On May 27, 1861 a number of runaway slaves appeared within the military command of Union Army General Benjamin Butler, who offered the opinion that the Fugitive Slave Law did not apply there since the South was “a foreign country,” something that Lincoln himself never, ever, maintained. Lincoln had his secretary of war Simon Cameron, send Butler a letter of rebuke in which he was ordered NOT to “prevent the voluntary return of any fugitive to the service from which he may have escaped” (p. 190).
When General John C. Fremont instituted martial law in Missouri on August 30, 1861 and declared all the slaves there to be freed, “Lincoln overruled the proclamation” and “removed Fremont from his command at St. Louis on November 2, 1861” (p. 191). Some seven months later, Lincoln’s attorney general, Edward Bates, issued instructions that “It is the President’s constitutional duty to ‘take care that the laws be faithfully executed.’ This means all laws” (p. 192). He was referring exclusively to the Fugitive Slave Law.
The Fugitive Slave Act was as vigorously enforced in Washington, D.C. Lincoln’s wartime home town, as well as it was in Springfield, Illinois, his peacetime home town during his administration. As Professor Campbell further writes, "In May, 1862, the Superior Court of the District of Columbia ruled that the Fugitive Slave Law was as applicable to the District of Columbia as it was to any of the states. The docket of the court for 1862 listed the claims of twenty-eight different slave owners for 101 runaway slaves. In the two months following the courts decisions, 26 fugitive slaves were returned to their owners from the fugitive slave tribunal in the nation’s capital." (p. 193).
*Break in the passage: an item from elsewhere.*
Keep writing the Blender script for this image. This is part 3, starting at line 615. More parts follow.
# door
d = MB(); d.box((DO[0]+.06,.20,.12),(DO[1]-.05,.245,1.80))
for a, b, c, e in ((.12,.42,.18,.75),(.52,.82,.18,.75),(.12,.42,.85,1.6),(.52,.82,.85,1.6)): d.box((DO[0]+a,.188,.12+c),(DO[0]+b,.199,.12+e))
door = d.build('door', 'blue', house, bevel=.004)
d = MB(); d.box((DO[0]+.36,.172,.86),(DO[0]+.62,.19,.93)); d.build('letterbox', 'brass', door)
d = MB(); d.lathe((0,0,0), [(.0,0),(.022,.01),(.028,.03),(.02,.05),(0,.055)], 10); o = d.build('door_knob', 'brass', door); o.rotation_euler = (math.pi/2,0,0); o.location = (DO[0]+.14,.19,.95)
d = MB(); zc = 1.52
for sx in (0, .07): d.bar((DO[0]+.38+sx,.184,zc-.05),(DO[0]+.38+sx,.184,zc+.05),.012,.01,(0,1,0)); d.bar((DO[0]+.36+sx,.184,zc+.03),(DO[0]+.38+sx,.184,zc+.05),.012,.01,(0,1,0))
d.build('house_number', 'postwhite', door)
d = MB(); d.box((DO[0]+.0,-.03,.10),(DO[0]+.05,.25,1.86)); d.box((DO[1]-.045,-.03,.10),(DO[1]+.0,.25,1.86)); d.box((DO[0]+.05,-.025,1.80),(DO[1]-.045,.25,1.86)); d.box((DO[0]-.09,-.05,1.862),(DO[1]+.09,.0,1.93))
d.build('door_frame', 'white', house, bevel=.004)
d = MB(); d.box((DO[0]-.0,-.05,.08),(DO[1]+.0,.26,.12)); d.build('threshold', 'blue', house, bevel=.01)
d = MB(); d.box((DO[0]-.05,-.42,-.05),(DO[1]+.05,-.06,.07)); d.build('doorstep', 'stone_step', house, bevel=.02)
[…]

Runaway slaves were still being sent back to their “owners” by Lincoln’s judges and marshals after the Emancipation Proclamation of January 1863. “On June 12, for example, 3 women and 4 children were arrested as fugitive slaves and taken before the United States Commissioner Walter S. Coxe, in Washington. After a hearing they were remanded to the claimant from Prince Georges County, Maryland, and on June 18, Commissioner Coxe remanded 2 fugitive slaves to claimants from the same county in Maryland.” (p 193).
When Brigadier General T.W. Tuttle wrote to Chicago Mayor Sherman claiming to have “a large number” of “contraband negroes” and asking the mayor if he could find “work” for them, the mayor “seemed horrified at such a suggestion” and wrote back that since the Illinois Constitution of 1848 made it illegal for black people to emigrate into the state, “Your proposition to send negroes to Chicago to work would be in violation of the laws of this State” (p. 193, emphasis in original).
Governor John Albion of Massachusetts did the exact same thing when confronted with a similar situation on October 30, 1862. The governor “promptly refused to permit them to come” into his state, writes Campbell (p. 194).
At the time of the signing of the Declaration of Independence, July 4, 1776, the United States had no official, national flag. On June 14, 1777, the Second Continental Congress passed the Flag Resolution. Thus the “Stars and Stripes” became the official American flag.
During the crises of secession and prior to the outbreak of the War Between the States, the majority of bills passed by Congress had protected slavery. However, the thirteenth amendment to the Constitution of the United States was proposed to the legislatures of the several states by the Thirty-eighth United States Congress on January 31, 1865. The amendment was declared, in a proclamation of Secretary of State William Henry Seward, dated December 18, 1865, to have been ratified by the legislatures of twenty-seven of the then thirty-six states; the necessary three-quarters.
Thus, the Thirteenth Amendment of the United States Constitution officially abolished slavery…almost 90 years after the United States official adoption of the “Stars and Stripes”.
The Confederate States of America was the government formed by eleven southern states between 1861 and 1865. The first official flag of the Confederacy, called the “Stars and Bars,” was adopted on March 5, 1861. The more commonly recognized Confederate Battle Flag was used in battle beginning in December 1861 until the fall of the Confederacy in April 1865.
The “Stars And Bars” flew over slavery a total of 50 months.
Historically, which flag should most represent slavery to the rest of the world?